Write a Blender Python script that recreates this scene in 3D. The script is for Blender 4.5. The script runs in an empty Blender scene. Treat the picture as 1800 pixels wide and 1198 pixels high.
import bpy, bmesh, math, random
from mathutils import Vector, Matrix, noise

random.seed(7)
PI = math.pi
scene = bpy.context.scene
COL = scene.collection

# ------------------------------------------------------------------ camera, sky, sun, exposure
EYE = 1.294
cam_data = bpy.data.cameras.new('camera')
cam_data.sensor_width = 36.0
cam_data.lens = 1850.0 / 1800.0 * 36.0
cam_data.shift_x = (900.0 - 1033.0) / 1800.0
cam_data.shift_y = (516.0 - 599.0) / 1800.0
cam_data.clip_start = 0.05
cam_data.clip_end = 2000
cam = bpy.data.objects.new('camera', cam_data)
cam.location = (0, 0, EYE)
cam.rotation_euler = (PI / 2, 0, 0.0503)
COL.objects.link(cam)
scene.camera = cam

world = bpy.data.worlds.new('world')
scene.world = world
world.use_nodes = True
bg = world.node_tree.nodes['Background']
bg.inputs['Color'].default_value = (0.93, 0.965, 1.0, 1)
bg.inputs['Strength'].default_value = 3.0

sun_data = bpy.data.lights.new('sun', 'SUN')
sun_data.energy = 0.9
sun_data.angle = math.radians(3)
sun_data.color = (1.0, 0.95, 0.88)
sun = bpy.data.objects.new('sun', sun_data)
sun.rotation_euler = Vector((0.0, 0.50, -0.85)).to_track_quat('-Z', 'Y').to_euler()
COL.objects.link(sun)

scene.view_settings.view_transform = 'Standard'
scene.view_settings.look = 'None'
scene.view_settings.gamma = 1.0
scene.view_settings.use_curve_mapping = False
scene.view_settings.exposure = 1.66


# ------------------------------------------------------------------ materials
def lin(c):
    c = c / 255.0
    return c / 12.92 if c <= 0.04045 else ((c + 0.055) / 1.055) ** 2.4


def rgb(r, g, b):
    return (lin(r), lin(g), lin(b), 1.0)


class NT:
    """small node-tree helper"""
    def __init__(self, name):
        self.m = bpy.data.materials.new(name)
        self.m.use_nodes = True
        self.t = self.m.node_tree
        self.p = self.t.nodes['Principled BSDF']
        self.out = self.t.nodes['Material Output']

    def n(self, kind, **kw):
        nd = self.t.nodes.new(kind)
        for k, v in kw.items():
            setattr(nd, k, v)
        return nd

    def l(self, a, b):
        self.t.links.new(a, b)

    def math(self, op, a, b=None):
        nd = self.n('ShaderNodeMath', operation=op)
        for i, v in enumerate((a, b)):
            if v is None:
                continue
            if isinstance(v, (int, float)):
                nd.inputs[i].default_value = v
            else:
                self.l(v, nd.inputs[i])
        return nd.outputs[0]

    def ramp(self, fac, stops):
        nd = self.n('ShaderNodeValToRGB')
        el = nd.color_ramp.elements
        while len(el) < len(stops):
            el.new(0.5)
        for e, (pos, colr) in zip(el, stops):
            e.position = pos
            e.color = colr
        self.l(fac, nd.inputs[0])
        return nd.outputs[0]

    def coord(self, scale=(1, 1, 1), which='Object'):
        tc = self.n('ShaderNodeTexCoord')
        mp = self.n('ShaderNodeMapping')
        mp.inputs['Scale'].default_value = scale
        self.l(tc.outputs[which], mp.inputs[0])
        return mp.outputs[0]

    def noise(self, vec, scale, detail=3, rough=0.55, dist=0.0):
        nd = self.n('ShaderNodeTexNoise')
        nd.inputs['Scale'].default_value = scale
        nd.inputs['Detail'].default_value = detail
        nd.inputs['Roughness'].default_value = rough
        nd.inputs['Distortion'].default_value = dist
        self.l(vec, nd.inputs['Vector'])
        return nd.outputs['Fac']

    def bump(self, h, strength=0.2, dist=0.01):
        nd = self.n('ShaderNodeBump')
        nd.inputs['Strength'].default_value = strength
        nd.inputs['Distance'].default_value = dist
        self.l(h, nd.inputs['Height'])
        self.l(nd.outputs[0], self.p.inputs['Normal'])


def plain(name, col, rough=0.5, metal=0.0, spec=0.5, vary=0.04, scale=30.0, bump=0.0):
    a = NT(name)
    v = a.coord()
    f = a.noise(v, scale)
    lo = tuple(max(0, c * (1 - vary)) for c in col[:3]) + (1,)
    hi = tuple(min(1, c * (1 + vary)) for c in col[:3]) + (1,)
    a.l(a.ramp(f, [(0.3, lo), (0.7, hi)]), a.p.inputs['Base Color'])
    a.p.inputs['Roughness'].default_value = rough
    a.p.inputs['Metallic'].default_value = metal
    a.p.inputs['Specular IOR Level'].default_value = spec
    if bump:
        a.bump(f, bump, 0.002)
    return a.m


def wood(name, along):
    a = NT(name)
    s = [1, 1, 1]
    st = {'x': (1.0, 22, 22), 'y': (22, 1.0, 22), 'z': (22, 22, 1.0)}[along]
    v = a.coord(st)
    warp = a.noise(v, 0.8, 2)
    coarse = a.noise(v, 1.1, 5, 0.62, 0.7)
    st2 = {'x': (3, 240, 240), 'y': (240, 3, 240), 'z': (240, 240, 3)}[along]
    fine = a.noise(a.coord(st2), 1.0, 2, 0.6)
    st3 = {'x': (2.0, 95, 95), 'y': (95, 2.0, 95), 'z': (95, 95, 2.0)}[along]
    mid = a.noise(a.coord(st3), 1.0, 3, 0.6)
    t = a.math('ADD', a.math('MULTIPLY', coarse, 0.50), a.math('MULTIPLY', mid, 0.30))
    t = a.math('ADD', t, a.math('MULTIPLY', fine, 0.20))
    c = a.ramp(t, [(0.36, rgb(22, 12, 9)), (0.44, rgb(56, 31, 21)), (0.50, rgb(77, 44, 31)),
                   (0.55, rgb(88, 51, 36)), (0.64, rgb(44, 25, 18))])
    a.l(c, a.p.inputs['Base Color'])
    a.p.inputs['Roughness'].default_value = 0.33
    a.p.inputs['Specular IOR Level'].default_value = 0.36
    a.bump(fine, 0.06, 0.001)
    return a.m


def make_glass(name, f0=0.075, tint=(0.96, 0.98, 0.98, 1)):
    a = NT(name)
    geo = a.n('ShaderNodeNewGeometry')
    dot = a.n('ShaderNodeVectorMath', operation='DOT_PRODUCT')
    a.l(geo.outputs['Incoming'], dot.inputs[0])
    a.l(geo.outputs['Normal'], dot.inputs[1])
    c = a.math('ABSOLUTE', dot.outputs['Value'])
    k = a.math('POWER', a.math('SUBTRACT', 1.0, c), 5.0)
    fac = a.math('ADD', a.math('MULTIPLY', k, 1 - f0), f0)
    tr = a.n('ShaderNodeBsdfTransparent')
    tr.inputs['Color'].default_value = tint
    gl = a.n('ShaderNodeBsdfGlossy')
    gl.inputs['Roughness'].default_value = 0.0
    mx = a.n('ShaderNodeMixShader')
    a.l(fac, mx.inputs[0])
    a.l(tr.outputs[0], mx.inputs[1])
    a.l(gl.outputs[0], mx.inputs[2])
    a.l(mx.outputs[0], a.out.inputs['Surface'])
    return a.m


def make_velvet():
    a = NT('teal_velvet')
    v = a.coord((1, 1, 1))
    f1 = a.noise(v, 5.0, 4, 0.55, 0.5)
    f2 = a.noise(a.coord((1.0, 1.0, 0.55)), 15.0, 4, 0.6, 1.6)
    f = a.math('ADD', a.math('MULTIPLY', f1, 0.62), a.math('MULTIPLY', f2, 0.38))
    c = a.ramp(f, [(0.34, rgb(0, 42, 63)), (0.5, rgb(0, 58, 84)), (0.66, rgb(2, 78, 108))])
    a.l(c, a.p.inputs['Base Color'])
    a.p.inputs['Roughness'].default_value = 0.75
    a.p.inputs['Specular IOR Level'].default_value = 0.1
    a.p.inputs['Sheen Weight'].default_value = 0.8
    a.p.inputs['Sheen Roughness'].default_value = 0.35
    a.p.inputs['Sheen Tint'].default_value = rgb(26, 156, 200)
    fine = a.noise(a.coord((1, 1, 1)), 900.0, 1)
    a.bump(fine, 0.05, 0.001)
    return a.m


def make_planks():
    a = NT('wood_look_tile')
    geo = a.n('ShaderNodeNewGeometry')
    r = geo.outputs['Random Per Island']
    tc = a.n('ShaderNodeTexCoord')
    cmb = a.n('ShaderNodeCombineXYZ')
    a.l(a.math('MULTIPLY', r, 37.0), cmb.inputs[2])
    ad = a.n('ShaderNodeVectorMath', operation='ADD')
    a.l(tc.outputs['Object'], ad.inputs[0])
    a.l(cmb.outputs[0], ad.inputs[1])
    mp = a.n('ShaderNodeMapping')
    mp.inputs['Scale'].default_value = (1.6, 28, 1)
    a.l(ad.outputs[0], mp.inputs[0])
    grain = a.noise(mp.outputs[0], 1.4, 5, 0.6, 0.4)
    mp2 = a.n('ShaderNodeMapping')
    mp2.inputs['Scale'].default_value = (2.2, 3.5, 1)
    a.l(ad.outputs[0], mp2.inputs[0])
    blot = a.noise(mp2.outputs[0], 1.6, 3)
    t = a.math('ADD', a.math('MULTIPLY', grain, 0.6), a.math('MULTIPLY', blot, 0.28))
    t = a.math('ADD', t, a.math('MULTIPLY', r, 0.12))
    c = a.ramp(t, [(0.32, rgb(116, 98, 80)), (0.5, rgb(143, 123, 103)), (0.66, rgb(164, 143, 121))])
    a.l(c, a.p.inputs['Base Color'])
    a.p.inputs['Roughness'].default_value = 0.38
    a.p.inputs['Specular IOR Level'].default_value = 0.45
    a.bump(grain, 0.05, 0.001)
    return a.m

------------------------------

* YOUR GOAL *
Please write out the material word for word from its first line through the line holding "return (lin(r), lin(g), lin(b), 1.0)", including both, and no line past it.

* TASK OUTPUT *
Write a Blender Python script that recreates this scene in 3D. The script is for Blender 4.5. The script runs in an empty Blender scene. Treat the picture as 1800 pixels wide and 1198 pixels high.
import bpy, bmesh, math, random
from mathutils import Vector, Matrix, noise

random.seed(7)
PI = math.pi
scene = bpy.context.scene
COL = scene.collection

# ------------------------------------------------------------------ camera, sky, sun, exposure
EYE = 1.294
cam_data = bpy.data.cameras.new('camera')
cam_data.sensor_width = 36.0
cam_data.lens = 1850.0 / 1800.0 * 36.0
cam_data.shift_x = (900.0 - 1033.0) / 1800.0
cam_data.shift_y = (516.0 - 599.0) / 1800.0
cam_data.clip_start = 0.05
cam_data.clip_end = 2000
cam = bpy.data.objects.new('camera', cam_data)
cam.location = (0, 0, EYE)
cam.rotation_euler = (PI / 2, 0, 0.0503)
COL.objects.link(cam)
scene.camera = cam

world = bpy.data.worlds.new('world')
scene.world = world
world.use_nodes = True
bg = world.node_tree.nodes['Background']
bg.inputs['Color'].default_value = (0.93, 0.965, 1.0, 1)
bg.inputs['Strength'].default_value = 3.0

sun_data = bpy.data.lights.new('sun', 'SUN')
sun_data.energy = 0.9
sun_data.angle = math.radians(3)
sun_data.color = (1.0, 0.95, 0.88)
sun = bpy.data.objects.new('sun', sun_data)
sun.rotation_euler = Vector((0.0, 0.50, -0.85)).to_track_quat('-Z', 'Y').to_euler()
COL.objects.link(sun)

scene.view_settings.view_transform = 'Standard'
scene.view_settings.look = 'None'
scene.view_settings.gamma = 1.0
scene.view_settings.use_curve_mapping = False
scene.view_settings.exposure = 1.66


# ------------------------------------------------------------------ materials
def lin(c):
    c = c / 255.0
    return c / 12.92 if c <= 0.04045 else ((c + 0.055) / 1.055) ** 2.4


def rgb(r, g, b):
    return (lin(r), lin(g), lin(b), 1.0)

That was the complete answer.